ECLI:NL:RBDHA:2025:9973
Rechtbank Den Haag
- Vereenvoudigde behandeling
- Rechtspraak.nl
Beroep tegen niet tijdig beslissen op asielaanvraag en prematuriteit van het beroep
In deze uitspraak van de Rechtbank Den Haag, zittingsplaats Groningen, wordt het beroep van eiser tegen het niet tijdig beslissen op zijn asielaanvraag van 17 september 2023 behandeld. De rechtbank heeft besloten dat een zitting niet nodig is, omdat partijen geen verzoek hebben ingediend om een zitting te houden. Hierdoor is het beroep niet op zitting behandeld en is het onderzoek gesloten.
De rechtbank oordeelt dat de minister van Asiel en Migratie uiterlijk binnen zes maanden na ontvangst van de aanvraag moet beslissen. Deze termijn is door de minister met negen maanden verlengd. Eiser heeft de minister op 24 maart 2025 in gebreke gesteld en op 9 april 2025 zijn beroep ingediend. Echter, op het moment van indienen was er een Besluit- en Vertrekmoratorium (BVM) van kracht voor vreemdelingen uit Syrië, waardoor de beslistermijn voor asielaanvragen is verlengd tot maximaal 21 maanden. Dit betekent dat zowel de ingebrekestelling als het beroep prematuur zijn ingediend.
De rechtbank merkt op dat eiser pas na 21 maanden na de aanvraag, dus na 17 juni 2025, de minister in gebreke kan stellen, tenzij het BVM eerder eindigt.
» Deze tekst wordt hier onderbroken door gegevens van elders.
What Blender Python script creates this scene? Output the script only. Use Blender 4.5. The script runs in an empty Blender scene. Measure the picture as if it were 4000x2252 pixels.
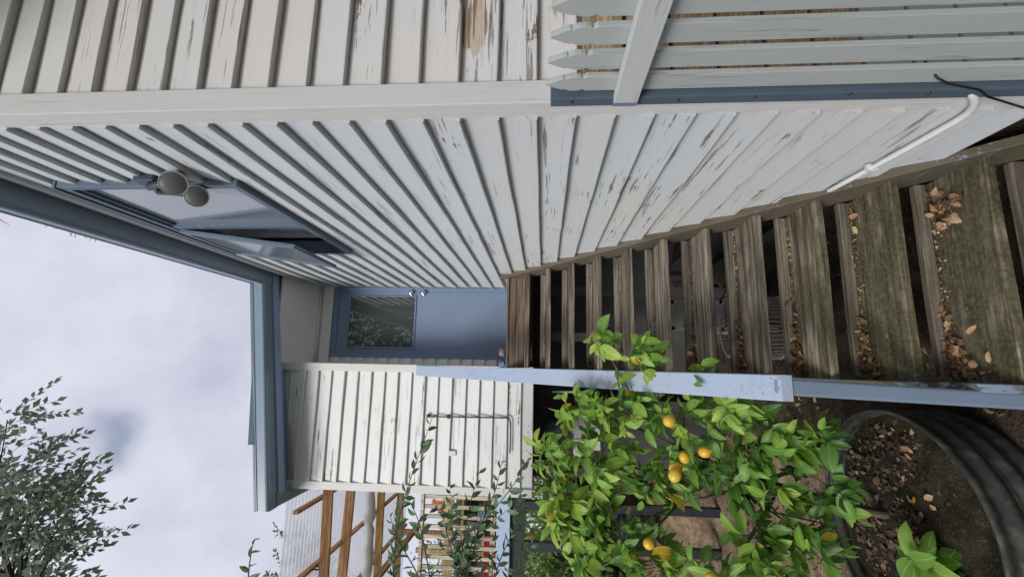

De rechtbank concludeert dat het beroep niet-ontvankelijk is en dat de minister geen proceskosten aan eiser hoeft te vergoeden. De uitspraak is gedaan door rechter mr. F. Sijens, in aanwezigheid van griffier F.Q. Peters, en is openbaar gemaakt via een geanonimiseerde publicatie op rechtspraak.nl.